However, if you are a social conformist living an entirely unthreatening life, you really have nothing to hide in the first place. People have had good reasons to hide something for as long as there have been governments. Maybe it's something as simple as enjoying a beer (once an illegal practice), or maybe it's something as heroic as protecting a Jew family from extermination, with a lot of grey areas in between, like marring a person that desperately needs to obtain citizenship or helping a girl get an abortion from a dangerous pregnancy in a state that doesn't allow.

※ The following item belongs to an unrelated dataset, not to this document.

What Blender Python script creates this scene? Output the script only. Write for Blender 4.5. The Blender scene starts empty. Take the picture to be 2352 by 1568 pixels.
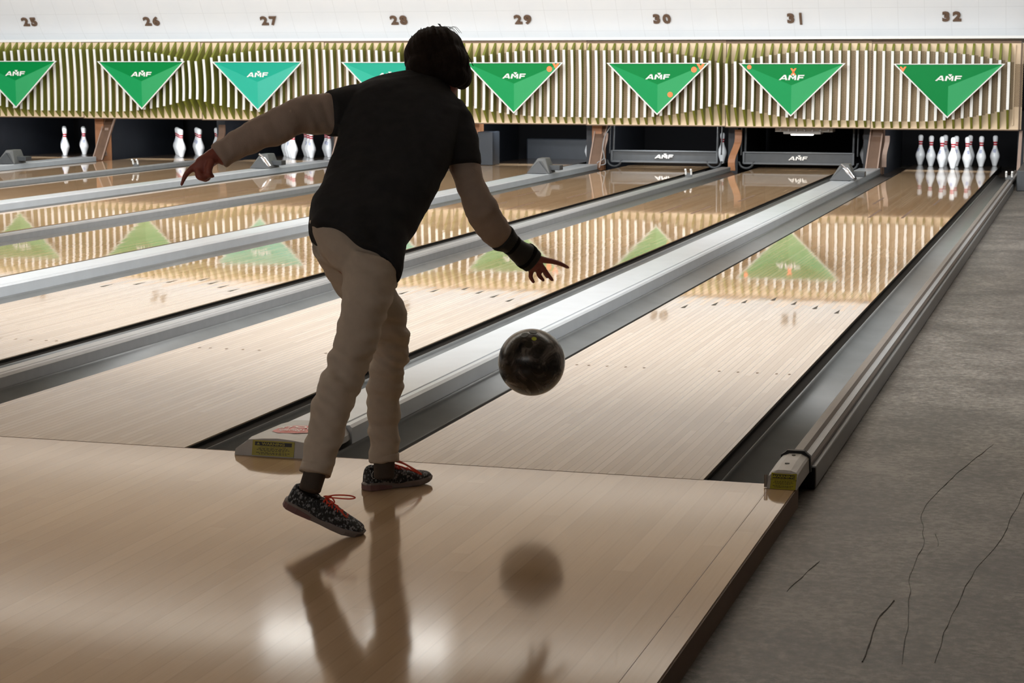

The government is not perfect, so it should have perfect reach. Through out history we have benefited from the inability of governments to enforce the law with absolute efficacy. The US wouldn't even exist today if England had the ability to know everything that was being discussed in their territories. And yes, sometimes social progress needs heroes. People who are upfront about their beliefs in open disobedience. Sometimes we need martyrs. But social progress doesn't actually happen there. It happens at home, at the homes of the low profile individual.
Morality is flexible and nuanced but the law is rigid, short-minded and often manipulated by special interests. Between activism and suppression there is a valley of unenforceability. I'll dare to say that valley was the reason the US flourished while Europe fell into totalitarianism.
You need this environment. Even if none of your current opinions are controversial. Because one day yours, or your childrens' opinion won't won't be welcomed by government.